Friar Tuck is a companion to Robin Hood in the legends about that character.
Tuck is a common character in modern Robin Hood stories, which depict him as a jovial friar and one of Robin's Merry Men. The figure of Tuck was common in the May Games festivals of England and Scotland during the 15th through 17th centuries. He appears as a character in the fragment of a Robin Hood play from 1475, sometimes called Robin Hood and the Knight or Robin Hood and the Sheriff, and a play for the May games published in 1560 which tells a story similar to Robin Hood and the Curtal Friar. (The oldest surviving copy of this ballad is from the 17th century.) It has often been argued that the character entered the tradition through these folk plays, and that he may have originally been partnered with Maid Marian. His appearance in "Robin Hood and the Sheriff" means that he was already part of the legend around the time when the earliest surviving copies of the Robin Hood ballads were being made.
A friar with Robin's band in the historical period of Richard the Lion-Hearted would have been impossible because the period predates friars in England (but see Eustace the Monk, a medieval outlaw); however, the association of the Robin Hood with Richard I was not made until the 16th century; the early ballad A Gest of Robin Hood names his king as "Edward".

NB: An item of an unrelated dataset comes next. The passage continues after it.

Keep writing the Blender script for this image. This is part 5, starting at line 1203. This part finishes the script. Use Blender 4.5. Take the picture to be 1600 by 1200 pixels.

What follows is a story which includes different versions of the legend. He was a former monk of Fountains Abbey (or in some cases, St Mary's Abbey in York, which is also the scene of some other Robin Hood tales) who was expelled by his order because of his lack of respect for authority. Because of this, and in spite of his taste for good food and wine, he became the chaplain of Robin's band. In Howard Pyle's The Merry Adventures of Robin Hood, he was specifically sought out as part of the tale of Alan-a-Dale: Robin has need of a priest who will marry Allan to his sweetheart in defiance of the Bishop of Hereford.